• Description of the task:
Give the material again in full, matching it exactly.

• Material:
— begin —

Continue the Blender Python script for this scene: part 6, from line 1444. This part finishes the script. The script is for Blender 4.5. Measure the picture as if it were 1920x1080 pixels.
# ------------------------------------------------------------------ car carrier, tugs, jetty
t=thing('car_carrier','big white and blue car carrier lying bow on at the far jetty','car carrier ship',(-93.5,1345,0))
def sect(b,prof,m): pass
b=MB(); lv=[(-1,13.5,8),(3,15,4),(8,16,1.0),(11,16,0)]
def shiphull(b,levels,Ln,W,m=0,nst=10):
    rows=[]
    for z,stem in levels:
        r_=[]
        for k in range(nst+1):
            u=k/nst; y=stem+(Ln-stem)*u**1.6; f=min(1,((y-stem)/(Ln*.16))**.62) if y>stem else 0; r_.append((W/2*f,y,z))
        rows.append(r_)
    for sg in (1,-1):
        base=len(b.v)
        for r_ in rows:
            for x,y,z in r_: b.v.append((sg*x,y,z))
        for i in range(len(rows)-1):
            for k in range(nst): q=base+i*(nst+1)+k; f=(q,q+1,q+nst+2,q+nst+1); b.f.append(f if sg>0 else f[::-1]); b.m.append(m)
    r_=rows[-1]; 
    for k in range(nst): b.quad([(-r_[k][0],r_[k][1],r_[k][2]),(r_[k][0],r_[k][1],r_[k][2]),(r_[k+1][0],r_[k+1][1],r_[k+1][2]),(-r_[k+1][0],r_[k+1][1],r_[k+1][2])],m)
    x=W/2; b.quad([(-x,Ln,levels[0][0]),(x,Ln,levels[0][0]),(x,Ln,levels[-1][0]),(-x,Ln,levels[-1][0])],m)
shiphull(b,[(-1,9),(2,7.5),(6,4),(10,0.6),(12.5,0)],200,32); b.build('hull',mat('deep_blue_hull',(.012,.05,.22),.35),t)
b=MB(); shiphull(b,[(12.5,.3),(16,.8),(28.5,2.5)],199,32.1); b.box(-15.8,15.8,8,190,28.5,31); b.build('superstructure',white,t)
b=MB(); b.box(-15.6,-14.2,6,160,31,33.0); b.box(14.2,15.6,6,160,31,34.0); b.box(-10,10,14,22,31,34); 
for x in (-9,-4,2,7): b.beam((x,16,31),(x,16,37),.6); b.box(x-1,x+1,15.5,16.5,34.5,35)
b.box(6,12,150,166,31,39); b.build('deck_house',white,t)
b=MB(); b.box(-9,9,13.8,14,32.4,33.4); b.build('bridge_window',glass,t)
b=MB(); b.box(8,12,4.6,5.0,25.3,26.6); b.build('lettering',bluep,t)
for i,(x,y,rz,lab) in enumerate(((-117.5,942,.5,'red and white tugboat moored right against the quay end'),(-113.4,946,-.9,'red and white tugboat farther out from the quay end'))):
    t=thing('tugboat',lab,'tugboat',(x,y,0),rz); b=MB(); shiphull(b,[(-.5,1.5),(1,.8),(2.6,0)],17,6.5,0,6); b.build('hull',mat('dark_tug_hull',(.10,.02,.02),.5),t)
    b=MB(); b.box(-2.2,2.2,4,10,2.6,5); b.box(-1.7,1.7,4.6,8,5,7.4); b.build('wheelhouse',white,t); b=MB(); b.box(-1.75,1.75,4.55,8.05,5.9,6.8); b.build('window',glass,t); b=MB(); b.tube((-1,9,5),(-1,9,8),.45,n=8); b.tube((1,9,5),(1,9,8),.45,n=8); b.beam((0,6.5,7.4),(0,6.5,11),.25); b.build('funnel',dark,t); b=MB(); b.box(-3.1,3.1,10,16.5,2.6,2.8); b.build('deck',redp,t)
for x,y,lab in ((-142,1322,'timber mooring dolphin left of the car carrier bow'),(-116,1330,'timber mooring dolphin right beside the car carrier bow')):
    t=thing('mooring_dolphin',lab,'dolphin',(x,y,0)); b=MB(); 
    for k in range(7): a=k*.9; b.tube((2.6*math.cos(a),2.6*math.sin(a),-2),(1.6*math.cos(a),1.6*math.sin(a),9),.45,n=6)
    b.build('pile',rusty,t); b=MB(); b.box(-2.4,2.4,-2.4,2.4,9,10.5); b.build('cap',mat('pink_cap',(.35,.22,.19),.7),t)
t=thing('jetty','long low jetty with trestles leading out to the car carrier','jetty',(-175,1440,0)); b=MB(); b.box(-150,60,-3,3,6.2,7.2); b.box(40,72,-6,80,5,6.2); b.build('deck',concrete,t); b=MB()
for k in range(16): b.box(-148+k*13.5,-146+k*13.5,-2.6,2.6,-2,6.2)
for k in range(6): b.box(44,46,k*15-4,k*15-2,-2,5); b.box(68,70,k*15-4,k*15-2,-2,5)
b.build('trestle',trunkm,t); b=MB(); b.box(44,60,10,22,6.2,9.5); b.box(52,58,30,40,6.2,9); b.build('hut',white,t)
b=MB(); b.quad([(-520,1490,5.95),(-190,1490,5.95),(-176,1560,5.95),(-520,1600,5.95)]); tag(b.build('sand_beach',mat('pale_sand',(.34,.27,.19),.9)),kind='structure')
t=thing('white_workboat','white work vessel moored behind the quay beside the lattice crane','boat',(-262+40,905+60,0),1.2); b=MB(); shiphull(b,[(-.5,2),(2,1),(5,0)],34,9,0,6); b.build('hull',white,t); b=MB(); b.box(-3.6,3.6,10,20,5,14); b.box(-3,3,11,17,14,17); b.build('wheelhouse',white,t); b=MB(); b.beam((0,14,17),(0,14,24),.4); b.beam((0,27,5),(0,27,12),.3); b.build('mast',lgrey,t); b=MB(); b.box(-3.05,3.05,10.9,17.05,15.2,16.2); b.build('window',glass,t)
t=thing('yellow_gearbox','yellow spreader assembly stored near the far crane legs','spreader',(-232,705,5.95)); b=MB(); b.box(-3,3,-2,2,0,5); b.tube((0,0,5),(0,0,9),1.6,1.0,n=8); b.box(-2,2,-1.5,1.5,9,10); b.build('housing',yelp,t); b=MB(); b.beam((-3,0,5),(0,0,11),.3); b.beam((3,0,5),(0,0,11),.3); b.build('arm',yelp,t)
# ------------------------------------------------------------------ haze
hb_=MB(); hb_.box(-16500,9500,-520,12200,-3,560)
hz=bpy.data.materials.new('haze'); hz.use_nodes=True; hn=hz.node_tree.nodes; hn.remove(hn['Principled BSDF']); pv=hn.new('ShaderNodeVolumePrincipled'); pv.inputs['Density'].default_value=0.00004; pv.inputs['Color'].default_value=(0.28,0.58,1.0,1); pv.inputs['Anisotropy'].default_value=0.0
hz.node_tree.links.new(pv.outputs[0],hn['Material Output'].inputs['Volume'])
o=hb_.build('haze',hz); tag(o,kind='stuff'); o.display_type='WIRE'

— end —

• Answer:
Continue the Blender Python script for this scene: part 6, from line 1444. This part finishes the script. The script is for Blender 4.5. Measure the picture as if it were 1920x1080 pixels.
# ------------------------------------------------------------------ car carrier, tugs, jetty
t=thing('car_carrier','big white and blue car carrier lying bow on at the far jetty','car carrier ship',(-93.5,1345,0))
def sect(b,prof,m): pass
b=MB(); lv=[(-1,13.5,8),(3,15,4),(8,16,1.0),(11,16,0)]
def shiphull(b,levels,Ln,W,m=0,nst=10):
    rows=[]
    for z,stem in levels:
        r_=[]
        for k in range(nst+1):
            u=k/nst; y=stem+(Ln-stem)*u**1.6; f=min(1,((y-stem)/(Ln*.16))**.62) if y>stem else 0; r_.append((W/2*f,y,z))
        rows.append(r_)
    for sg in (1,-1):
        base=len(b.v)
        for r_ in rows:
            for x,y,z in r_: b.v.append((sg*x,y,z))
        for i in range(len(rows)-1):
            for k in range(nst): q=base+i*(nst+1)+k; f=(q,q+1,q+nst+2,q+nst+1); b.f.append(f if sg>0 else f[::-1]); b.m.append(m)
    r_=rows[-1]; 
    for k in range(nst): b.quad([(-r_[k][0],r_[k][1],r_[k][2]),(r_[k][0],r_[k][1],r_[k][2]),(r_[k+1][0],r_[k+1][1],r_[k+1][2]),(-r_[k+1][0],r_[k+1][1],r_[k+1][2])],m)
    x=W/2; b.quad([(-x,Ln,levels[0][0]),(x,Ln,levels[0][0]),(x,Ln,levels[-1][0]),(-x,Ln,levels[-1][0])],m)
shiphull(b,[(-1,9),(2,7.5),(6,4),(10,0.6),(12.5,0)],200,32); b.build('hull',mat('deep_blue_hull',(.012,.05,.22),.35),t)
b=MB(); shiphull(b,[(12.5,.3),(16,.8),(28.5,2.5)],199,32.1); b.box(-15.8,15.8,8,190,28.5,31); b.build('superstructure',white,t)
b=MB(); b.box(-15.6,-14.2,6,160,31,33.0); b.box(14.2,15.6,6,160,31,34.0); b.box(-10,10,14,22,31,34); 
for x in (-9,-4,2,7): b.beam((x,16,31),(x,16,37),.6); b.box(x-1,x+1,15.5,16.5,34.5,35)
b.box(6,12,150,166,31,39); b.build('deck_house',white,t)
b=MB(); b.box(-9,9,13.8,14,32.4,33.4); b.build('bridge_window',glass,t)
b=MB(); b.box(8,12,4.6,5.0,25.3,26.6); b.build('lettering',bluep,t)
for i,(x,y,rz,lab) in enumerate(((-117.5,942,.5,'red and white tugboat moored right against the quay end'),(-113.4,946,-.9,'red and white tugboat farther out from the quay end'))):
    t=thing('tugboat',lab,'tugboat',(x,y,0),rz); b=MB(); shiphull(b,[(-.5,1.5),(1,.8),(2.6,0)],17,6.5,0,6); b.build('hull',mat('dark_tug_hull',(.10,.02,.02),.5),t)
    b=MB(); b.box(-2.2,2.2,4,10,2.6,5); b.box(-1.7,1.7,4.6,8,5,7.4); b.build('wheelhouse',white,t); b=MB(); b.box(-1.75,1.75,4.55,8.05,5.9,6.8); b.build('window',glass,t); b=MB(); b.tube((-1,9,5),(-1,9,8),.45,n=8); b.tube((1,9,5),(1,9,8),.45,n=8); b.beam((0,6.5,7.4),(0,6.5,11),.25); b.build('funnel',dark,t); b=MB(); b.box(-3.1,3.1,10,16.5,2.6,2.8); b.build('deck',redp,t)
for x,y,lab in ((-142,1322,'timber mooring dolphin left of the car carrier bow'),(-116,1330,'timber mooring dolphin right beside the car carrier bow')):
    t=thing('mooring_dolphin',lab,'dolphin',(x,y,0)); b=MB(); 
    for k in range(7): a=k*.9; b.tube((2.6*math.cos(a),2.6*math.sin(a),-2),(1.6*math.cos(a),1.6*math.sin(a),9),.45,n=6)
    b.build('pile',rusty,t); b=MB(); b.box(-2.4,2.4,-2.4,2.4,9,10.5); b.build('cap',mat('pink_cap',(.35,.22,.19),.7),t)
t=thing('jetty','long low jetty with trestles leading out to the car carrier','jetty',(-175,1440,0)); b=MB(); b.box(-150,60,-3,3,6.2,7.2); b.box(40,72,-6,80,5,6.2); b.build('deck',concrete,t); b=MB()
for k in range(16): b.box(-148+k*13.5,-146+k*13.5,-2.6,2.6,-2,6.2)
for k in range(6): b.box(44,46,k*15-4,k*15-2,-2,5); b.box(68,70,k*15-4,k*15-2,-2,5)
b.build('trestle',trunkm,t); b=MB(); b.box(44,60,10,22,6.2,9.5); b.box(52,58,30,40,6.2,9); b.build('hut',white,t)
b=MB(); b.quad([(-520,1490,5.95),(-190,1490,5.95),(-176,1560,5.95),(-520,1600,5.95)]); tag(b.build('sand_beach',mat('pale_sand',(.34,.27,.19),.9)),kind='structure')
t=thing('white_workboat','white work vessel moored behind the quay beside the lattice crane','boat',(-262+40,905+60,0),1.2); b=MB(); shiphull(b,[(-.5,2),(2,1),(5,0)],34,9,0,6); b.build('hull',white,t); b=MB(); b.box(-3.6,3.6,10,20,5,14); b.box(-3,3,11,17,14,17); b.build('wheelhouse',white,t); b=MB(); b.beam((0,14,17),(0,14,24),.4); b.beam((0,27,5),(0,27,12),.3); b.build('mast',lgrey,t); b=MB(); b.box(-3.05,3.05,10.9,17.05,15.2,16.2); b.build('window',glass,t)
t=thing('yellow_gearbox','yellow spreader assembly stored near the far crane legs','spreader',(-232,705,5.95)); b=MB(); b.box(-3,3,-2,2,0,5); b.tube((0,0,5),(0,0,9),1.6,1.0,n=8); b.box(-2,2,-1.5,1.5,9,10); b.build('housing',yelp,t); b=MB(); b.beam((-3,0,5),(0,0,11),.3); b.beam((3,0,5),(0,0,11),.3); b.build('arm',yelp,t)
# ------------------------------------------------------------------ haze
hb_=MB(); hb_.box(-16500,9500,-520,12200,-3,560)
hz=bpy.data.materials.new('haze'); hz.use_nodes=True; hn=hz.node_tree.nodes; hn.remove(hn['Principled BSDF']); pv=hn.new('ShaderNodeVolumePrincipled'); pv.inputs['Density'].default_value=0.00004; pv.inputs['Color'].default_value=(0.28,0.58,1.0,1); pv.inputs['Anisotropy'].default_value=0.0
hz.node_tree.links.new(pv.outputs[0],hn['Material Output'].inputs['Volume'])
o=hb_.build('haze',hz); tag(o,kind='stuff'); o.display_type='WIRE'